_Task description:_ Retype the whole listing verbatim and keep the pictures out of it.

# Start of Given information

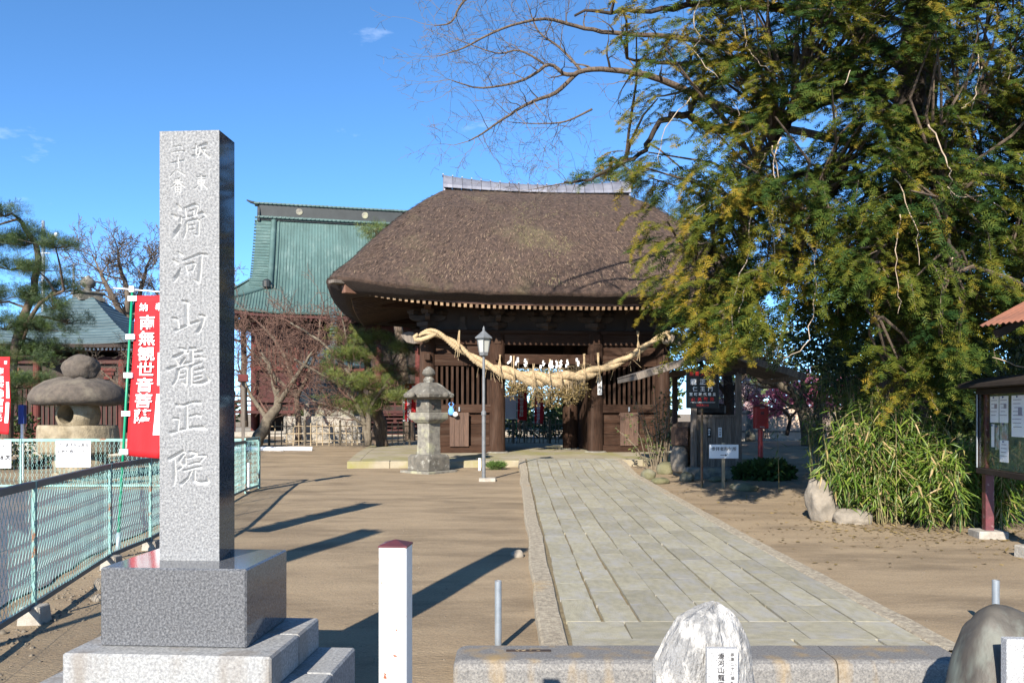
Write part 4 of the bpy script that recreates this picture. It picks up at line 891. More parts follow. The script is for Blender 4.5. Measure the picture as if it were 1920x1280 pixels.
for i in range(300):
    q = rope_at(rnd.uniform(950, 1110) if i % 9 else rnd.uniform(850, 1200)); o_ = q.xyz - base; w = rnd.uniform(0, 2 * math.pi); dr = Vector((rnd.gauss(0, .7), -abs(math.cos(w)) - .2, math.sin(w)))
    a = o_ + Vector((0, -math.cos(w) * q.w * 1.1, math.sin(w) * q.w * 1.1)); mb.tube([a, a + dr * rnd.uniform(.02, .09), a + dr * .2 + Vector((rnd.gauss(0, .05), 0, -.12))], 0.0045, 3, cap=False)
tag(mb.build('stray_straw', ROPE, rope, fix=False), kind='stuff')
for px, h_ in ((958, .2), (973, .2), (990, .22), (1019, .22), (1031, .2), (1036, .22), (1048, .2), (1055, .22), (1066, .2), (1079, .22)):   # zigzag paper streamers
    q = rope_at(px); o_ = q.xyz - base + Vector((0, -0.05, q.w + .02)); mb = MB()
    mb.tube([o_ + Vector((0, 0, -.1)), o_ + Vector((rnd.gauss(0, .02), 0, .32))], 0.006, 4)
    st_ = mb.build('paper_stick', BAMB, rope); x = 0
    mb = MB(); z = .30; sgn = rnd.choice((-1, 1))
    for k in range(3):
        mb.box(o_ + Vector((sgn * (.02 + .025 * k) + rnd.gauss(0, .015), -.012 - .006 * k, z - .04 - .07 * k)), (.055, .004, .10), (rnd.gauss(0, .15), rnd.gauss(0, .35), rnd.gauss(0, .4)))
    mb.build('paper_streamer', PAPER, st_)
# bundle of dried leafy sprigs under the rope
bx = W(1035, 722, 24.2); dry = thing('dried_sprigs', 'bunch of dried brown leaf sprigs hanging under the straw rope', 'dried leaves', bx)
pos = []; yd = []; zd = []; mb = MB()
for i in range(150):
    px = rnd.choice((rnd.uniform(958, 985), rnd.uniform(1000, 1100), rnd.uniform(1030, 1095))); q = rope_at(px).xyz - bx; L = rnd.uniform(.25, .72) * (0.75 if px < 1000 else 1)
    a = q + Vector((0, rnd.gauss(-.05, .1), -.15)); e = a + Vector((rnd.gauss(-.05, .13), rnd.gauss(-.1, .1), -L)); mb.tube([a, (a + e) / 2 + Vector((rnd.gauss(0, .04), 0, 0)), e], 0.005, 3, cap=False)
    for k in range(16):
        t = rnd.uniform(.25, 1); p = a + (e - a) * t + Vector((rnd.gauss(0, .04), rnd.gauss(0, .04), rnd.gauss(0, .03))); pos.append(p); yd.append((rnd.gauss(0, 1), rnd.gauss(-.3, .8), rnd.gauss(-.5, .7))); zd.append((rnd.gauss(0, 1), -1, rnd.gauss(0.4, .6)))
mb.build('sprig_stems', BAMBD, dry, fix=False)
tvl = [(0, 0, 0), (.28, .45, .06), (0, 1, 0), (-.28, .45, .06)]; ttl = [(0, 1, 2), (0, 2, 3)]
V_, T_, ti = scatter(tvl, ttl, pos, yd, zd, rg.uniform(.05, .095, len(pos)), np.clip(rg.normal(.45, .25, len(pos)), 0, 1))
tag(put('dried_leaves', npmesh('dried_leaves', V_, T_, DRIED, ti), dry), kind='stuff')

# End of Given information

_Output:_
Write part 4 of the bpy script that recreates this picture. It picks up at line 891. More parts follow. The script is for Blender 4.5. Measure the picture as if it were 1920x1280 pixels.
for i in range(300):
    q = rope_at(rnd.uniform(950, 1110) if i % 9 else rnd.uniform(850, 1200)); o_ = q.xyz - base; w = rnd.uniform(0, 2 * math.pi); dr = Vector((rnd.gauss(0, .7), -abs(math.cos(w)) - .2, math.sin(w)))
    a = o_ + Vector((0, -math.cos(w) * q.w * 1.1, math.sin(w) * q.w * 1.1)); mb.tube([a, a + dr * rnd.uniform(.02, .09), a + dr * .2 + Vector((rnd.gauss(0, .05), 0, -.12))], 0.0045, 3, cap=False)
tag(mb.build('stray_straw', ROPE, rope, fix=False), kind='stuff')
for px, h_ in ((958, .2), (973, .2), (990, .22), (1019, .22), (1031, .2), (1036, .22), (1048, .2), (1055, .22), (1066, .2), (1079, .22)):   # zigzag paper streamers
    q = rope_at(px); o_ = q.xyz - base + Vector((0, -0.05, q.w + .02)); mb = MB()
    mb.tube([o_ + Vector((0, 0, -.1)), o_ + Vector((rnd.gauss(0, .02), 0, .32))], 0.006, 4)
    st_ = mb.build('paper_stick', BAMB, rope); x = 0
    mb = MB(); z = .30; sgn = rnd.choice((-1, 1))
    for k in range(3):
        mb.box(o_ + Vector((sgn * (.02 + .025 * k) + rnd.gauss(0, .015), -.012 - .006 * k, z - .04 - .07 * k)), (.055, .004, .10), (rnd.gauss(0, .15), rnd.gauss(0, .35), rnd.gauss(0, .4)))
    mb.build('paper_streamer', PAPER, st_)
# bundle of dried leafy sprigs under the rope
bx = W(1035, 722, 24.2); dry = thing('dried_sprigs', 'bunch of dried brown leaf sprigs hanging under the straw rope', 'dried leaves', bx)
pos = []; yd = []; zd = []; mb = MB()
for i in range(150):
    px = rnd.choice((rnd.uniform(958, 985), rnd.uniform(1000, 1100), rnd.uniform(1030, 1095))); q = rope_at(px).xyz - bx; L = rnd.uniform(.25, .72) * (0.75 if px < 1000 else 1)
    a = q + Vector((0, rnd.gauss(-.05, .1), -.15)); e = a + Vector((rnd.gauss(-.05, .13), rnd.gauss(-.1, .1), -L)); mb.tube([a, (a + e) / 2 + Vector((rnd.gauss(0, .04), 0, 0)), e], 0.005, 3, cap=False)
    for k in range(16):
        t = rnd.uniform(.25, 1); p = a + (e - a) * t + Vector((rnd.gauss(0, .04), rnd.gauss(0, .04), rnd.gauss(0, .03))); pos.append(p); yd.append((rnd.gauss(0, 1), rnd.gauss(-.3, .8), rnd.gauss(-.5, .7))); zd.append((rnd.gauss(0, 1), -1, rnd.gauss(0.4, .6)))
mb.build('sprig_stems', BAMBD, dry, fix=False)
tvl = [(0, 0, 0), (.28, .45, .06), (0, 1, 0), (-.28, .45, .06)]; ttl = [(0, 1, 2), (0, 2, 3)]
V_, T_, ti = scatter(tvl, ttl, pos, yd, zd, rg.uniform(.05, .095, len(pos)), np.clip(rg.normal(.45, .25, len(pos)), 0, 1))
tag(put('dried_leaves', npmesh('dried_leaves', V_, T_, DRIED, ti), dry), kind='stuff')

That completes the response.